A Glutton With Brains

"A gourmet is just a glutton with brains." Philip W. Haberman Jr.

Thursday, February 25, 2010

Brocolli and Caramelized Onion Tart

Last night I made a really good tart that I want to share with you. I got the idea from one of my favorite food blogs, smittenkitchen.com. She made a Cauliflower and Onion tart, originally from Bon Appetit, but I didn't have a few of the ingredients so I decided to improvise. Plus, J doesn't really like cauliflower so I didn't want to torture him with an entire tart full of it. Not to mention the giant bag of broccoli I bought at Costco last week that I needed to use. The smittenkitchen version also had some pretty fatty ingredients like whole cream and mascarpone. Mascarpone is of course delicious but since we are trying to eat better I decided to change that too. I really love the versatility of this recipe. You can change a lot about it and it's still very good. There is a recipe for a pie crust below but you can use your own just as easily. Plus, it lasts for a few days in the fridge. I had some for breakfast this morning. So I will share with you what I did but feel free to experiment with this recipe. Sorry I don't have pictures for this one, I made this before I decided to start the blog but I still thought it was worth sharing.

1 lb of brocolli cut into 1-inch flowerets

4 1/2 tablespoons olive oil

1 refrigerated pie crust or a homemade tart shell (recipe below)


1 large onion, halved lenghtwise and thinly sliced

1 tablespoon Dijon mustard


2 large eggs


7- to 8- ounces (about half a container) of part skim ricotta

1/2 cup milk (I used 1%)

1/4 teaspoon ground white or black pepper

Pinch of ground nutmeg

1 cup grated Cheddar cheese

1/3 cup Pecorino Romano cheese (Parmesan would also work)

Position rack in center of oven and preheat oven to 425°F. Toss broccoli with 2 tablespoons olive oil in large bowl. Spread on rimmed baking sheet, sprinkle with salt and pepper and roast 10 minutes before turning florets over and roasting until brown and tender, another 5 minutes in my oven. Cool brocolli and sprinkle with salt, if using. Reduce temperature to 350°F.

If using store bought pie crust, press it onto the bottom and up the sides of a 9-inch diameter tart pan with removable bottom or pie pan. Line crust with foil, fill with pie weights (or dried beans) and bake 20 minutes. Remove foil and weights then bake until crust is golden, about 5 additionally minutes. Press crust back with the back of a fork if bubbles form. Cool crust and maintain oven temperature.

If using recipe below, reduce cooking time to 10 minutes with foil and weights and then an additional 5 minutes with foil and weights removed.

Heat remaining 1 1/2 tablespoon olive oil in a heavy large skillet over medium-low heat. Add onion, sprinkle with salt and pepper and cook until onion is a deep golden brown, stirring occasionally. This took me just shy of 30 minutes. Cool slightly.

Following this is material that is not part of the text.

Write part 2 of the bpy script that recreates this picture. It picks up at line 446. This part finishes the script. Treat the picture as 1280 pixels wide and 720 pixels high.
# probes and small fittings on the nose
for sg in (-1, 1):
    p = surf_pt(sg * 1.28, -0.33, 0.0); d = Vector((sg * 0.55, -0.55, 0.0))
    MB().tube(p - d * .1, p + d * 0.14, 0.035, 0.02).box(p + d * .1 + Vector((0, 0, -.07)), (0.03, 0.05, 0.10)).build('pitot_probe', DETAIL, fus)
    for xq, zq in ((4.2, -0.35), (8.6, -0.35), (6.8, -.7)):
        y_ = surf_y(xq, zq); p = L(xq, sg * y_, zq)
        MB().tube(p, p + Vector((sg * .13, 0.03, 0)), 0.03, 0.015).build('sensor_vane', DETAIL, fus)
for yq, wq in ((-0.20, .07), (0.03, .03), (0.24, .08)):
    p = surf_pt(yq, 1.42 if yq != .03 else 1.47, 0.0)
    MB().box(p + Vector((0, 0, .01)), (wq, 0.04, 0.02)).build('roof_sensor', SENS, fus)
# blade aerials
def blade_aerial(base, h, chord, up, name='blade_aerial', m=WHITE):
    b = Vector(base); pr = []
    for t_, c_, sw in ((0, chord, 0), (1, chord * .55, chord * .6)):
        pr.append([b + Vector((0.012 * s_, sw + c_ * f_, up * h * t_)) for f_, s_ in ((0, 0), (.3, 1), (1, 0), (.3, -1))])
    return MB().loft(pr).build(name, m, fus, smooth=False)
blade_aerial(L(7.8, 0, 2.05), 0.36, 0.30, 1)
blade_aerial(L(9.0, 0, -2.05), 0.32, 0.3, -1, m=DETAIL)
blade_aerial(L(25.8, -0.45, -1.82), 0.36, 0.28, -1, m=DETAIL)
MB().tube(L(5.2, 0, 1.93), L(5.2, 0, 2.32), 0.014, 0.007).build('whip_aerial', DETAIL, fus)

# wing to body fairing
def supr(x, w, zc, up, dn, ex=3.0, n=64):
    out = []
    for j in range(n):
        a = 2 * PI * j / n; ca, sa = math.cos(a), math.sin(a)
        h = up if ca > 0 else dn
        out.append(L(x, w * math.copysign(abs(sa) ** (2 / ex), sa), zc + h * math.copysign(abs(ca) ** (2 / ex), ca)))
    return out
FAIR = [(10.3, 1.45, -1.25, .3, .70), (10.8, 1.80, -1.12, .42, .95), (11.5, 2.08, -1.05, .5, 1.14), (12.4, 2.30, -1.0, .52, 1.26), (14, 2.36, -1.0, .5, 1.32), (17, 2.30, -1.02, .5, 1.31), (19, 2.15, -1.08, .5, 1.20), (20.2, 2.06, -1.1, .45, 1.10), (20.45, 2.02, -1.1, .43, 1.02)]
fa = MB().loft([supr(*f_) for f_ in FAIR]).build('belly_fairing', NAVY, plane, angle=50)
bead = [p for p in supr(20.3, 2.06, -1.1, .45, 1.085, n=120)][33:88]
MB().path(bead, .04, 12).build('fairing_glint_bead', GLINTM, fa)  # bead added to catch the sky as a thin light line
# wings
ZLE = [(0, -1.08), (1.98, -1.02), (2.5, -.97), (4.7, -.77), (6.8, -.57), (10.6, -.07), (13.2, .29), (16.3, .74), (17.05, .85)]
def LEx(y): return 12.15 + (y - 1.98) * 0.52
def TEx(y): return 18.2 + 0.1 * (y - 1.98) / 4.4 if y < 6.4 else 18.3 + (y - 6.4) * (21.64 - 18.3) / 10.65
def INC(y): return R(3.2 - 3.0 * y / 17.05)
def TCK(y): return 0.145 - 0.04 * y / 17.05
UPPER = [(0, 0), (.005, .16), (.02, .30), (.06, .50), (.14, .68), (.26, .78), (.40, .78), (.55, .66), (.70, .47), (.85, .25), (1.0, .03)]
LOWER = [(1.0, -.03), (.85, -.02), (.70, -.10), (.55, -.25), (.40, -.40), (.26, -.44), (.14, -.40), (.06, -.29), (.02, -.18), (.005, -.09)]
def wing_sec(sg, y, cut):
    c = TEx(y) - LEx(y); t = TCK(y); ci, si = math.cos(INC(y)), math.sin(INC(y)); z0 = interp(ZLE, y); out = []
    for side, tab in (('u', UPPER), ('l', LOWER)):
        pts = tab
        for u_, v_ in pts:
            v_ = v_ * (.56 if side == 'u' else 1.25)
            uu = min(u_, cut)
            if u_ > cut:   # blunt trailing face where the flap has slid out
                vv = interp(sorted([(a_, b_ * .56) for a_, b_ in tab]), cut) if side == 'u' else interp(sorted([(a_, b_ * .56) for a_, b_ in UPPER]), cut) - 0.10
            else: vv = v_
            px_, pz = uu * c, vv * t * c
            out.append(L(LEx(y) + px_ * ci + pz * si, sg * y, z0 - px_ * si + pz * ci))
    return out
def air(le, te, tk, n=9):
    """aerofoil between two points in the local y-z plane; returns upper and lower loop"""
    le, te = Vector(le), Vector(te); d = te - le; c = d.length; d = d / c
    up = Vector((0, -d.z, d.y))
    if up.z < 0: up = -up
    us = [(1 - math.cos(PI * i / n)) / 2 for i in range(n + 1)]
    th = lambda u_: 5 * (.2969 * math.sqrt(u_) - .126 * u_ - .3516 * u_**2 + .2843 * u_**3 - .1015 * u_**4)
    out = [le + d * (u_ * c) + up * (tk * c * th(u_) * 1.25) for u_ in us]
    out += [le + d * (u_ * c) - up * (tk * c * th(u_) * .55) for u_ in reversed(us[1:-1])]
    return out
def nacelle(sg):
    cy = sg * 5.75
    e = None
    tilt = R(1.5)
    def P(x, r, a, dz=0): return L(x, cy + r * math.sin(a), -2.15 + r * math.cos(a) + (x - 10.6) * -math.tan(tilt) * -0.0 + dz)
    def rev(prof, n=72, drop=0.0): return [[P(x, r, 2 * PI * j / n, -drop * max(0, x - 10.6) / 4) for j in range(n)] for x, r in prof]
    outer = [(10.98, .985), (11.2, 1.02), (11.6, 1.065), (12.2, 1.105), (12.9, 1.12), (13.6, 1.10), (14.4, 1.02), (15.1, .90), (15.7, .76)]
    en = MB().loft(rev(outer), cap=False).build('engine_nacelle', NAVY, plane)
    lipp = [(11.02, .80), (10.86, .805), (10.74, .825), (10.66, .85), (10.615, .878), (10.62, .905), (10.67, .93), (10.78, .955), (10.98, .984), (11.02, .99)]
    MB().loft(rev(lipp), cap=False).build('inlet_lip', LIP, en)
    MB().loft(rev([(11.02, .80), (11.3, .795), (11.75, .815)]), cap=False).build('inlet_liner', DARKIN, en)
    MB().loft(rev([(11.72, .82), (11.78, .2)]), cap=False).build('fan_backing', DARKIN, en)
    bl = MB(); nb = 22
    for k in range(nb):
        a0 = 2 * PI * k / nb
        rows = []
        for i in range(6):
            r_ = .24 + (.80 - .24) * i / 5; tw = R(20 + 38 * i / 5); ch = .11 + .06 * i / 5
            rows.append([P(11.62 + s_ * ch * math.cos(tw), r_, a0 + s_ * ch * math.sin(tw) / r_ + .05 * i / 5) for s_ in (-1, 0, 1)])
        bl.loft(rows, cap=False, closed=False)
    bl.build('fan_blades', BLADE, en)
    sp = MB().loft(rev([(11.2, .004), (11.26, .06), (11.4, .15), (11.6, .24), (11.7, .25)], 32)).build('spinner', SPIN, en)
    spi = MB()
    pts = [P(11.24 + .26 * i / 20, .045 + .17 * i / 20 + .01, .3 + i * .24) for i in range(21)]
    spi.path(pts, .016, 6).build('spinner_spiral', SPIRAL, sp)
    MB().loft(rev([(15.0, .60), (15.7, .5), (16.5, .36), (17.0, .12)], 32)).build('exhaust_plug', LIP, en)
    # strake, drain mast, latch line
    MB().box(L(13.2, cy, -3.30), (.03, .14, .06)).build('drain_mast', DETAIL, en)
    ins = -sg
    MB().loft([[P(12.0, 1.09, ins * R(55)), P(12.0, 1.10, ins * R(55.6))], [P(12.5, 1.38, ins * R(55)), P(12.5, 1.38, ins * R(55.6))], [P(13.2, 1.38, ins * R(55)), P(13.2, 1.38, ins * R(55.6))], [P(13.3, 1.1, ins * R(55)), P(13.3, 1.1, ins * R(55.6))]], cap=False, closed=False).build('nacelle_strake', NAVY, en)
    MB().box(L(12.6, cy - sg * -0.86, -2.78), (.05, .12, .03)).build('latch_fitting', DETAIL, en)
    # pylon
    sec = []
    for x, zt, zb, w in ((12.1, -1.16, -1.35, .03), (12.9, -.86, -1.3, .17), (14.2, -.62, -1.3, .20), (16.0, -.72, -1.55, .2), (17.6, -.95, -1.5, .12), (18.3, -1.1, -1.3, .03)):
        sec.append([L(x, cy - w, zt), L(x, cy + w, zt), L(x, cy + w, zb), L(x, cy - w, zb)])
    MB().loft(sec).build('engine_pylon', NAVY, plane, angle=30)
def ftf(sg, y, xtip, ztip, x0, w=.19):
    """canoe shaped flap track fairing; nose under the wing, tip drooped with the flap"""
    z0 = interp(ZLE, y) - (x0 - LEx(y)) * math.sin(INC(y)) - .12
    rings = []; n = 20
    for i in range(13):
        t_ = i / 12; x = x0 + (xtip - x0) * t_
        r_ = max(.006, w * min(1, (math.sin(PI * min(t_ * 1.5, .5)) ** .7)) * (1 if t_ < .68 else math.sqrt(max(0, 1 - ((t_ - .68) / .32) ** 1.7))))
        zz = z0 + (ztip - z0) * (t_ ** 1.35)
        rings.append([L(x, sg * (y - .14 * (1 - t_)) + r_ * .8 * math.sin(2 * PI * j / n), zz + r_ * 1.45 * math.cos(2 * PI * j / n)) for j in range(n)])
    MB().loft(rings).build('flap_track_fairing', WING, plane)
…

Use a knife or brush to spread the bottom and sides of crust with mustard. Spread onion over crust. Arrange broccoli over the onion. Set the tart on a rimmed baking sheet (to protect against leaks). Whisk eggs, ricotta, cream and pepper in a medium bowl. Stir in Cheddar. Pour mixture over filling in tart pan, sprinkle with Pecorino. Bake until tart is golden and center is set, about 40 minutes. Transfer to rack and cool 15 minutes before serving.

Do ahead: Onions can be caramelized, dough can be parbaked (or rolled and pressed into pan, if homemade) and broccoli can be roasted a day ahead. Store a parbaked crust at room temperature, a rolled-out unbaked crust and cauliflower and onion in the fridge. Broccoli and onion should be kept in separate containers. Whole tart can be made and baked a day in advance, reheated in a low oven before serving.

A Great Savory Tart Shell
Adapted from Le Pain Quotidien,

1 1/4 cups flour


1 tablespoon plus 2 teaspoons cornstarch


1/4 teaspoon salt


6 tablespoons butter, diced


1 egg

In a large bowl, combine the flour, cornstarch and one-fourth teaspoon salt. Cut the butter in with a pastry blender, fork or two knives until it is in very tiny bits. Add one egg and mix with a fork until a dough forms. If this does not happen easily, toss it out onto a counter and knead it together. This dough is rather tough but with a little elbow grease, it does come together nicely. (Dough can also be made in a food processor, or as the original recipe suggests, in a stand mixer.

On a lightly floured surface, roll the dough out to a 12-inch circle. Place the dough in a 9-inch pie plate or tart pan and press to remove any air bubbles. Crimp the edges, and refrigerate for 30 minutes. Proceed with recipe above.